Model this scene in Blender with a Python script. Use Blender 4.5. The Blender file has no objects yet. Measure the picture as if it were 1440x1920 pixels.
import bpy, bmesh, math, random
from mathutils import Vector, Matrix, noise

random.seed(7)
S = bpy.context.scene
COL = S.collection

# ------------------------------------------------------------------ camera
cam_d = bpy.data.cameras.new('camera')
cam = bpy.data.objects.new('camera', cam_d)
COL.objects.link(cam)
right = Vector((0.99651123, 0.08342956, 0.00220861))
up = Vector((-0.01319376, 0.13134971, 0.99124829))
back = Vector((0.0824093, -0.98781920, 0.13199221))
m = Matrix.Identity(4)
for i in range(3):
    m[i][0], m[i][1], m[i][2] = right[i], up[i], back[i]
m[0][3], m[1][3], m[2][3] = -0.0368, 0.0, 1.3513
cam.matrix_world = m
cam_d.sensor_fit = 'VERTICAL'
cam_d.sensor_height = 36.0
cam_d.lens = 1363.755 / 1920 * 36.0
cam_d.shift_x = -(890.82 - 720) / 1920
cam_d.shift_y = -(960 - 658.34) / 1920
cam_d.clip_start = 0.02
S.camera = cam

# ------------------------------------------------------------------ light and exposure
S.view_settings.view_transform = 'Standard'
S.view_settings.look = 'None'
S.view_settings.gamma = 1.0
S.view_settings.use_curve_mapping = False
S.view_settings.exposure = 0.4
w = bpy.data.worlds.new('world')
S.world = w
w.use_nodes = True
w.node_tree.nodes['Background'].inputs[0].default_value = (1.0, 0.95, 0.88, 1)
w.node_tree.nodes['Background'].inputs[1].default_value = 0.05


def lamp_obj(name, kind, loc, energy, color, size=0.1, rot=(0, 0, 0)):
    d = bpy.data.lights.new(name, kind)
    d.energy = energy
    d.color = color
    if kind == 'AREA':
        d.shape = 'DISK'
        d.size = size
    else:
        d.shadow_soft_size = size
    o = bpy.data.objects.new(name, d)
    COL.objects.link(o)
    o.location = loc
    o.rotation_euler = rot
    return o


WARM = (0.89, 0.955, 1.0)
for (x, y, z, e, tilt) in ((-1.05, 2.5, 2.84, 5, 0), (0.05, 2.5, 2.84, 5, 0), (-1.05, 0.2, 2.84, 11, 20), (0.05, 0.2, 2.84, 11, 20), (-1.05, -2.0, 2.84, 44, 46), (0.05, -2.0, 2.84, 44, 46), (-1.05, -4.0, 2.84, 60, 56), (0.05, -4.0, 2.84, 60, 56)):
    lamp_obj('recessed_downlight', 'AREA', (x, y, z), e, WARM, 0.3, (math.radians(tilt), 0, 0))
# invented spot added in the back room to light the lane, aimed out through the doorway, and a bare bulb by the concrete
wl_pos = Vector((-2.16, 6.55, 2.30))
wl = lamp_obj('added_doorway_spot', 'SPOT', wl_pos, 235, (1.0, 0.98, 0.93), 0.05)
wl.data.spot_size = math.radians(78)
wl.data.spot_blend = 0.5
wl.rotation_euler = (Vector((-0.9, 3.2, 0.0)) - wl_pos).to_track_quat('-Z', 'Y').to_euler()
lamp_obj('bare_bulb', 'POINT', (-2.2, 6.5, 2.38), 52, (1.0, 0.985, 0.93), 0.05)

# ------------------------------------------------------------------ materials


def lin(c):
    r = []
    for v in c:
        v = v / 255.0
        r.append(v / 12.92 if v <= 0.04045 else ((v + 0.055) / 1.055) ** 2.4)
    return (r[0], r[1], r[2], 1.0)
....
### PROBLEM REQUIREMENTS
Only the lines from the top of the data through the line that contains "COL = S.collection" should be quoted, exactly as they stand.

### WRITTEN ANSWER
Model this scene in Blender with a Python script. Use Blender 4.5. The Blender file has no objects yet. Measure the picture as if it were 1440x1920 pixels.
import bpy, bmesh, math, random
from mathutils import Vector, Matrix, noise

random.seed(7)
S = bpy.context.scene
COL = S.collection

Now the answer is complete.